Even though the album title Nasty Women is derived from the contentious U.S. presidential election of 2016, Joanna Goldstein’s 2018 release on Centaur is a survey of piano music from the era of women’s suffrage a century earlier. More specifically, it brings together short piano pieces by female composers who participated in a music conference held in April 1925 in Washington, D.C., five years after the passage of the 19th Amendment.

The programme opens with a block of single pieces that span the period, from Virginia Roper’s 1906 composition, In Venezia, to Florence Price’s Fantasie Negre from 1929, grouped with works by Clara Gottschalk-Peterson, Mary Howe, Harriet Ware, Julia Niebergall, May Aufderheide, and Gena Branscombe, showing a range of styles from ragtime to parlor miniatures. The programme offers more substantial coverage of Frances Marion Ralston, Ethel Glenn Hier, Amy Beach, Ulric Cole, and Mana-Zucca (Gisella Zuckerman).

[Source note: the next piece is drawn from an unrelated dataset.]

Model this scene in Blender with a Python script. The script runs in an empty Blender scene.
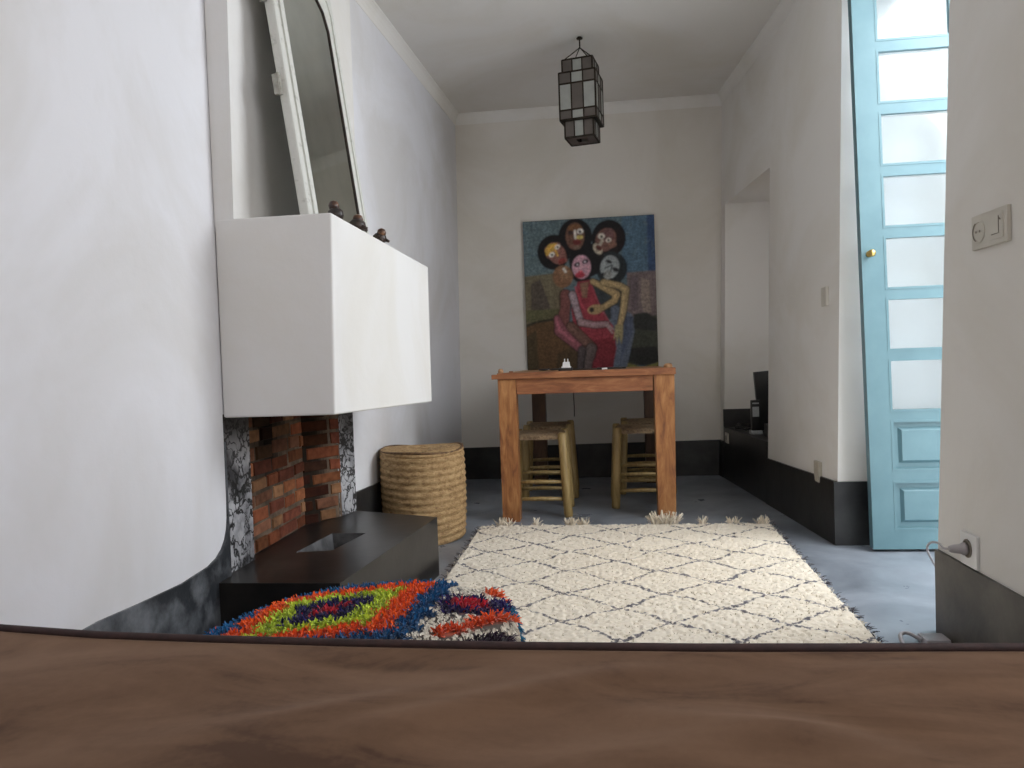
import bpy, bmesh, math, random
import numpy as np
from mathutils import Vector, Matrix
random.seed(7)
rng = np.random.default_rng(11)
S = bpy.context.scene
COL = S.collection

# ------------------------------------------------------------------ materials
def new_mat(name):
    m = bpy.data.materials.new(name); m.use_nodes = True
    nt = m.node_tree; b = nt.nodes['Principled BSDF']
    return m, nt, b

def ramp(nt, fac, stops):
    r = nt.nodes.new('ShaderNodeValToRGB')
    el = r.color_ramp.elements
    while len(el) < len(stops): el.new(0.5)
    for e, (p, c) in zip(el, stops):
        e.position = p; e.color = (*c, 1)
    nt.links.new(fac, r.inputs[0])
    return r.outputs[0]

def noise(nt, scale, detail=4, rough=.55, vec=None, dist=0):
    n = nt.nodes.new('ShaderNodeTexNoise')
    n.inputs['Scale'].default_value = scale; n.inputs['Detail'].default_value = detail
    n.inputs['Roughness'].default_value = rough; n.inputs['Distortion'].default_value = dist
    if vec is None:
        g = nt.nodes.new('ShaderNodeTexCoord'); vec = g.outputs['Object']
    nt.links.new(vec, n.inputs['Vector'])
    return n.outputs['Fac']

def mapped(nt, scale=(1, 1, 1), rot=(0, 0, 0)):
    g = nt.nodes.new('ShaderNodeTexCoord'); mp = nt.nodes.new('ShaderNodeMapping')
    mp.inputs['Scale'].default_value = scale; mp.inputs['Rotation'].default_value = rot
    nt.links.new(g.outputs['Object'], mp.inputs['Vector'])
    return mp.outputs['Vector']

def bump(nt, b, h, strength=.2, dist=.01):
    n = nt.nodes.new('ShaderNodeBump')
    n.inputs['Strength'].default_value = strength; n.inputs['Distance'].default_value = dist
    nt.links.new(h, n.inputs['Height']); nt.links.new(n.outputs[0], b.inputs['Normal'])

def noisy(name, c1, c2, scale=5, rough=.6, bscale=None, bstr=.15, bdist=.005, lo=.35, hi=.65, stretch=None, metal=0, spec=None):
    m, nt, b = new_mat(name)
    vec = mapped(nt, stretch) if stretch else None
    f = noise(nt, scale, 6, .6, vec)
    nt.links.new(ramp(nt, f, [(lo, c1), (hi, c2)]), b.inputs['Base Color'])
    b.inputs['Roughness'].default_value = rough; b.inputs['Metallic'].default_value = metal
    if spec is not None: b.inputs['Specular IOR Level'].default_value = spec
    if bstr: bump(nt, b, noise(nt, bscale or scale * 3, 5, .6, vec), bstr, bdist)
    return m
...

Of these composers, Amy Beach is the best-remembered for her prolific output, and she is represented by two character pieces, A Hermit Thrush at Eve and A Hermit Thrush at Morn, both drawing on the late Romantic style. A standout selection is Dana Suesse’s Afternoon of a Black Faun from 1938, where she blended classical and jazz elements with a sophistication likely acquired from her famous teacher, Nadia Boulanger. Goldstein’s performances are sensitive and at times sentimental, as befits much music of the fin de siècle, with the exception of the rags that receive a jauntier treatment.